-- Start --

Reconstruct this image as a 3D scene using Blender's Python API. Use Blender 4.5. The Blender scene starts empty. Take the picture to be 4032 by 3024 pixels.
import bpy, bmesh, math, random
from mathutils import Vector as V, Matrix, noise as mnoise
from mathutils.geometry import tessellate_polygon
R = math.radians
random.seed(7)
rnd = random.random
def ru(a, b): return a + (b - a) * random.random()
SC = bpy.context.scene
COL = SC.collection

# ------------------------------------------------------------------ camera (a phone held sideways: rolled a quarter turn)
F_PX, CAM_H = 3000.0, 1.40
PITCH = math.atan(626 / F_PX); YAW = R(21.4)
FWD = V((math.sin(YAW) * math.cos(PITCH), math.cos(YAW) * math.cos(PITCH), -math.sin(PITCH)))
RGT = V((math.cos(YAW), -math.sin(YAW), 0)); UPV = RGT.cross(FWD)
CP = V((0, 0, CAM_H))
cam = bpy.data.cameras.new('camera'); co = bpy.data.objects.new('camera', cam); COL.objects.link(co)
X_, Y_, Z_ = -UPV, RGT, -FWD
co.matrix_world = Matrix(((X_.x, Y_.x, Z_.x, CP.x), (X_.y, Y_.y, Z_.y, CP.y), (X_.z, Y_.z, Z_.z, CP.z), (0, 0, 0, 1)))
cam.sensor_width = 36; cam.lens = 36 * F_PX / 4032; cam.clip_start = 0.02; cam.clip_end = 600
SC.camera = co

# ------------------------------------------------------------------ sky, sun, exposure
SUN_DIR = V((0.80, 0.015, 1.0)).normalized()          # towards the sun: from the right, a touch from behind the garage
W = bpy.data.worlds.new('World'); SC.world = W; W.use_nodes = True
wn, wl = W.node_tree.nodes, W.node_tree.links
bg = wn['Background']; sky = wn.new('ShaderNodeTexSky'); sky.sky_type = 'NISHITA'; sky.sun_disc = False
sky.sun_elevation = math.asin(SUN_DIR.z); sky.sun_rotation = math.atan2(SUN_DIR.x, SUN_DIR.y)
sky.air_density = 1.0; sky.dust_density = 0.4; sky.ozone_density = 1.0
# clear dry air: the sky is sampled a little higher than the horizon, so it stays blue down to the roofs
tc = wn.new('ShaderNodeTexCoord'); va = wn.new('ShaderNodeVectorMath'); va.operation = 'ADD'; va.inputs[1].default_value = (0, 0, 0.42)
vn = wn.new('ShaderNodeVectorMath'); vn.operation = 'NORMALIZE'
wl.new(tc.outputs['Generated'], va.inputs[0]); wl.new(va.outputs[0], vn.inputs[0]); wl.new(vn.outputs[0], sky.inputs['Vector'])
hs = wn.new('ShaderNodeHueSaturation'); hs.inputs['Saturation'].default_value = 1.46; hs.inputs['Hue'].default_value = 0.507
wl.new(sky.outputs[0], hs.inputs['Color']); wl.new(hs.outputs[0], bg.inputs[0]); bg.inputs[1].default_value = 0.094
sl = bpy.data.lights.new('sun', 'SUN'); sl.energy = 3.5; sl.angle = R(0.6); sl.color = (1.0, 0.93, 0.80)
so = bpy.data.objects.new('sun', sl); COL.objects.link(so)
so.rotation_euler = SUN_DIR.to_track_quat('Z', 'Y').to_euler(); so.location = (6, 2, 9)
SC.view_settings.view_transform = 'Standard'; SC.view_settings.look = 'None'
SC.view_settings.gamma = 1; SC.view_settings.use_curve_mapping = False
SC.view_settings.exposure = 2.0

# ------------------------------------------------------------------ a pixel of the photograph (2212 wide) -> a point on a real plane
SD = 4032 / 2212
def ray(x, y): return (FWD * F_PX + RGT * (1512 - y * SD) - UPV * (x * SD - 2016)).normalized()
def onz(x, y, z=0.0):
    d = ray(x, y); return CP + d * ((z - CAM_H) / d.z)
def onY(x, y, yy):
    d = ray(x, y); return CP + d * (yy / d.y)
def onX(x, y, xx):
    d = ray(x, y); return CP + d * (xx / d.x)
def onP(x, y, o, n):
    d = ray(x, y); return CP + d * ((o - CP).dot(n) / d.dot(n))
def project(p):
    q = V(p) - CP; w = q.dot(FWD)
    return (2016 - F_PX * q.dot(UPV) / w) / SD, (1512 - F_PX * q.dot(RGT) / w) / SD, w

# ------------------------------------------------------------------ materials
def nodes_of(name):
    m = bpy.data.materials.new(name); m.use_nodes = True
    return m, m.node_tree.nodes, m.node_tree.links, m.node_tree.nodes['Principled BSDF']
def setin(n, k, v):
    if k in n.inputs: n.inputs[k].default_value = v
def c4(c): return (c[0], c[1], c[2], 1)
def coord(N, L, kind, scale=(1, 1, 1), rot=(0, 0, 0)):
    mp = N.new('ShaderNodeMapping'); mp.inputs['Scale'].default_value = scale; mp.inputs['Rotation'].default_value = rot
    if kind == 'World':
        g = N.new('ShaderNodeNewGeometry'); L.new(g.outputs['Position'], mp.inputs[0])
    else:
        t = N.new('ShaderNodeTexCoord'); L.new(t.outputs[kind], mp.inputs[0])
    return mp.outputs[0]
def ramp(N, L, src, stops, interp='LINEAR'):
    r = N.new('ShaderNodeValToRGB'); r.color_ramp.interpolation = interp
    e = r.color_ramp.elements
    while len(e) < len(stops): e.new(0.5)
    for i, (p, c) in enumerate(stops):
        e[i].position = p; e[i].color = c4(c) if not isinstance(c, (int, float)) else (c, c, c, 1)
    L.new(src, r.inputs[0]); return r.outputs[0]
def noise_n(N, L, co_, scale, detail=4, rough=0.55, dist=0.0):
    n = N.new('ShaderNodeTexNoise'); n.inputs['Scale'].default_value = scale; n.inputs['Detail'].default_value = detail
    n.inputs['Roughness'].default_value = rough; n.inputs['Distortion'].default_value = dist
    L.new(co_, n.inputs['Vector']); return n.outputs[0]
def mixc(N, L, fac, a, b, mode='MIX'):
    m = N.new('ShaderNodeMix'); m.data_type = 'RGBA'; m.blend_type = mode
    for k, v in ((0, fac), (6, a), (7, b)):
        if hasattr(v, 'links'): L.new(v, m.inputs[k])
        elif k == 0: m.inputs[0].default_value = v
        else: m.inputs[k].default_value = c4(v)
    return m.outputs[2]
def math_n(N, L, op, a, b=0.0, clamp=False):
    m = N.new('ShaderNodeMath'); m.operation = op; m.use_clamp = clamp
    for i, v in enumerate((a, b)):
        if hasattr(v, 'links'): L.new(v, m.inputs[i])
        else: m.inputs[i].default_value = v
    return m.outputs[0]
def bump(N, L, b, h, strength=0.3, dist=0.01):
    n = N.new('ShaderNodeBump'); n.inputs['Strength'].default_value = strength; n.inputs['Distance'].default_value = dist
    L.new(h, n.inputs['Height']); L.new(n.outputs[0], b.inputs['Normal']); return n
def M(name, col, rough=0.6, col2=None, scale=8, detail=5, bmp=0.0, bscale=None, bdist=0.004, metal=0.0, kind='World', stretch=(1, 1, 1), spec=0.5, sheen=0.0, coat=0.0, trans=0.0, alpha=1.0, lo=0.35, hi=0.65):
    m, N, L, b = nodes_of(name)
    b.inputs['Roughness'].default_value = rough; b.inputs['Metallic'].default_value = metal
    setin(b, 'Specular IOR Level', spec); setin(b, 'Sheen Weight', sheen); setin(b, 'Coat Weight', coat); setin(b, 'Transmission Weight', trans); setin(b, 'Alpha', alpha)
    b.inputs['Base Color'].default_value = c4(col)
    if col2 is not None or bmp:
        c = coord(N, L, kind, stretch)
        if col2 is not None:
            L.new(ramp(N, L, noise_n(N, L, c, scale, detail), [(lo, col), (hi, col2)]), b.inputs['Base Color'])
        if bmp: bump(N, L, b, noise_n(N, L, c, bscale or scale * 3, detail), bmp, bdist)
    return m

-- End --

■ **Aim**:
Write out the data exactly as it stands.

■ **Complete answer**:
Reconstruct this image as a 3D scene using Blender's Python API. Use Blender 4.5. The Blender scene starts empty. Take the picture to be 4032 by 3024 pixels.
import bpy, bmesh, math, random
from mathutils import Vector as V, Matrix, noise as mnoise
from mathutils.geometry import tessellate_polygon
R = math.radians
random.seed(7)
rnd = random.random
def ru(a, b): return a + (b - a) * random.random()
SC = bpy.context.scene
COL = SC.collection

# ------------------------------------------------------------------ camera (a phone held sideways: rolled a quarter turn)
F_PX, CAM_H = 3000.0, 1.40
PITCH = math.atan(626 / F_PX); YAW = R(21.4)
FWD = V((math.sin(YAW) * math.cos(PITCH), math.cos(YAW) * math.cos(PITCH), -math.sin(PITCH)))
RGT = V((math.cos(YAW), -math.sin(YAW), 0)); UPV = RGT.cross(FWD)
CP = V((0, 0, CAM_H))
cam = bpy.data.cameras.new('camera'); co = bpy.data.objects.new('camera', cam); COL.objects.link(co)
X_, Y_, Z_ = -UPV, RGT, -FWD
co.matrix_world = Matrix(((X_.x, Y_.x, Z_.x, CP.x), (X_.y, Y_.y, Z_.y, CP.y), (X_.z, Y_.z, Z_.z, CP.z), (0, 0, 0, 1)))
cam.sensor_width = 36; cam.lens = 36 * F_PX / 4032; cam.clip_start = 0.02; cam.clip_end = 600
SC.camera = co

# ------------------------------------------------------------------ sky, sun, exposure
SUN_DIR = V((0.80, 0.015, 1.0)).normalized()          # towards the sun: from the right, a touch from behind the garage
W = bpy.data.worlds.new('World'); SC.world = W; W.use_nodes = True
wn, wl = W.node_tree.nodes, W.node_tree.links
bg = wn['Background']; sky = wn.new('ShaderNodeTexSky'); sky.sky_type = 'NISHITA'; sky.sun_disc = False
sky.sun_elevation = math.asin(SUN_DIR.z); sky.sun_rotation = math.atan2(SUN_DIR.x, SUN_DIR.y)
sky.air_density = 1.0; sky.dust_density = 0.4; sky.ozone_density = 1.0
# clear dry air: the sky is sampled a little higher than the horizon, so it stays blue down to the roofs
tc = wn.new('ShaderNodeTexCoord'); va = wn.new('ShaderNodeVectorMath'); va.operation = 'ADD'; va.inputs[1].default_value = (0, 0, 0.42)
vn = wn.new('ShaderNodeVectorMath'); vn.operation = 'NORMALIZE'
wl.new(tc.outputs['Generated'], va.inputs[0]); wl.new(va.outputs[0], vn.inputs[0]); wl.new(vn.outputs[0], sky.inputs['Vector'])
hs = wn.new('ShaderNodeHueSaturation'); hs.inputs['Saturation'].default_value = 1.46; hs.inputs['Hue'].default_value = 0.507
wl.new(sky.outputs[0], hs.inputs['Color']); wl.new(hs.outputs[0], bg.inputs[0]); bg.inputs[1].default_value = 0.094
sl = bpy.data.lights.new('sun', 'SUN'); sl.energy = 3.5; sl.angle = R(0.6); sl.color = (1.0, 0.93, 0.80)
so = bpy.data.objects.new('sun', sl); COL.objects.link(so)
so.rotation_euler = SUN_DIR.to_track_quat('Z', 'Y').to_euler(); so.location = (6, 2, 9)
SC.view_settings.view_transform = 'Standard'; SC.view_settings.look = 'None'
SC.view_settings.gamma = 1; SC.view_settings.use_curve_mapping = False
SC.view_settings.exposure = 2.0

# ------------------------------------------------------------------ a pixel of the photograph (2212 wide) -> a point on a real plane
SD = 4032 / 2212
def ray(x, y): return (FWD * F_PX + RGT * (1512 - y * SD) - UPV * (x * SD - 2016)).normalized()
def onz(x, y, z=0.0):
    d = ray(x, y); return CP + d * ((z - CAM_H) / d.z)
def onY(x, y, yy):
    d = ray(x, y); return CP + d * (yy / d.y)
def onX(x, y, xx):
    d = ray(x, y); return CP + d * (xx / d.x)
def onP(x, y, o, n):
    d = ray(x, y); return CP + d * ((o - CP).dot(n) / d.dot(n))
def project(p):
    q = V(p) - CP; w = q.dot(FWD)
    return (2016 - F_PX * q.dot(UPV) / w) / SD, (1512 - F_PX * q.dot(RGT) / w) / SD, w

# ------------------------------------------------------------------ materials
def nodes_of(name):
    m = bpy.data.materials.new(name); m.use_nodes = True
    return m, m.node_tree.nodes, m.node_tree.links, m.node_tree.nodes['Principled BSDF']
def setin(n, k, v):
    if k in n.inputs: n.inputs[k].default_value = v
def c4(c): return (c[0], c[1], c[2], 1)
def coord(N, L, kind, scale=(1, 1, 1), rot=(0, 0, 0)):
    mp = N.new('ShaderNodeMapping'); mp.inputs['Scale'].default_value = scale; mp.inputs['Rotation'].default_value = rot
    if kind == 'World':
        g = N.new('ShaderNodeNewGeometry'); L.new(g.outputs['Position'], mp.inputs[0])
    else:
        t = N.new('ShaderNodeTexCoord'); L.new(t.outputs[kind], mp.inputs[0])
    return mp.outputs[0]
def ramp(N, L, src, stops, interp='LINEAR'):
    r = N.new('ShaderNodeValToRGB'); r.color_ramp.interpolation = interp
    e = r.color_ramp.elements
    while len(e) < len(stops): e.new(0.5)
    for i, (p, c) in enumerate(stops):
        e[i].position = p; e[i].color = c4(c) if not isinstance(c, (int, float)) else (c, c, c, 1)
    L.new(src, r.inputs[0]); return r.outputs[0]
def noise_n(N, L, co_, scale, detail=4, rough=0.55, dist=0.0):
    n = N.new('ShaderNodeTexNoise'); n.inputs['Scale'].default_value = scale; n.inputs['Detail'].default_value = detail
    n.inputs['Roughness'].default_value = rough; n.inputs['Distortion'].default_value = dist
    L.new(co_, n.inputs['Vector']); return n.outputs[0]
def mixc(N, L, fac, a, b, mode='MIX'):
    m = N.new('ShaderNodeMix'); m.data_type = 'RGBA'; m.blend_type = mode
    for k, v in ((0, fac), (6, a), (7, b)):
        if hasattr(v, 'links'): L.new(v, m.inputs[k])
        elif k == 0: m.inputs[0].default_value = v
        else: m.inputs[k].default_value = c4(v)
    return m.outputs[2]
def math_n(N, L, op, a, b=0.0, clamp=False):
    m = N.new('ShaderNodeMath'); m.operation = op; m.use_clamp = clamp
    for i, v in enumerate((a, b)):
        if hasattr(v, 'links'): L.new(v, m.inputs[i])
        else: m.inputs[i].default_value = v
    return m.outputs[0]
def bump(N, L, b, h, strength=0.3, dist=0.01):
    n = N.new('ShaderNodeBump'); n.inputs['Strength'].default_value = strength; n.inputs['Distance'].default_value = dist
    L.new(h, n.inputs['Height']); L.new(n.outputs[0], b.inputs['Normal']); return n
def M(name, col, rough=0.6, col2=None, scale=8, detail=5, bmp=0.0, bscale=None, bdist=0.004, metal=0.0, kind='World', stretch=(1, 1, 1), spec=0.5, sheen=0.0, coat=0.0, trans=0.0, alpha=1.0, lo=0.35, hi=0.65):
    m, N, L, b = nodes_of(name)
    b.inputs['Roughness'].default_value = rough; b.inputs['Metallic'].default_value = metal
    setin(b, 'Specular IOR Level', spec); setin(b, 'Sheen Weight', sheen); setin(b, 'Coat Weight', coat); setin(b, 'Transmission Weight', trans); setin(b, 'Alpha', alpha)
    b.inputs['Base Color'].default_value = c4(col)
    if col2 is not None or bmp:
        c = coord(N, L, kind, stretch)
        if col2 is not None:
            L.new(ramp(N, L, noise_n(N, L, c, scale, detail), [(lo, col), (hi, col2)]), b.inputs['Base Color'])
        if bmp: bump(N, L, b, noise_n(N, L, c, bscale or scale * 3, detail), bmp, bdist)
    return m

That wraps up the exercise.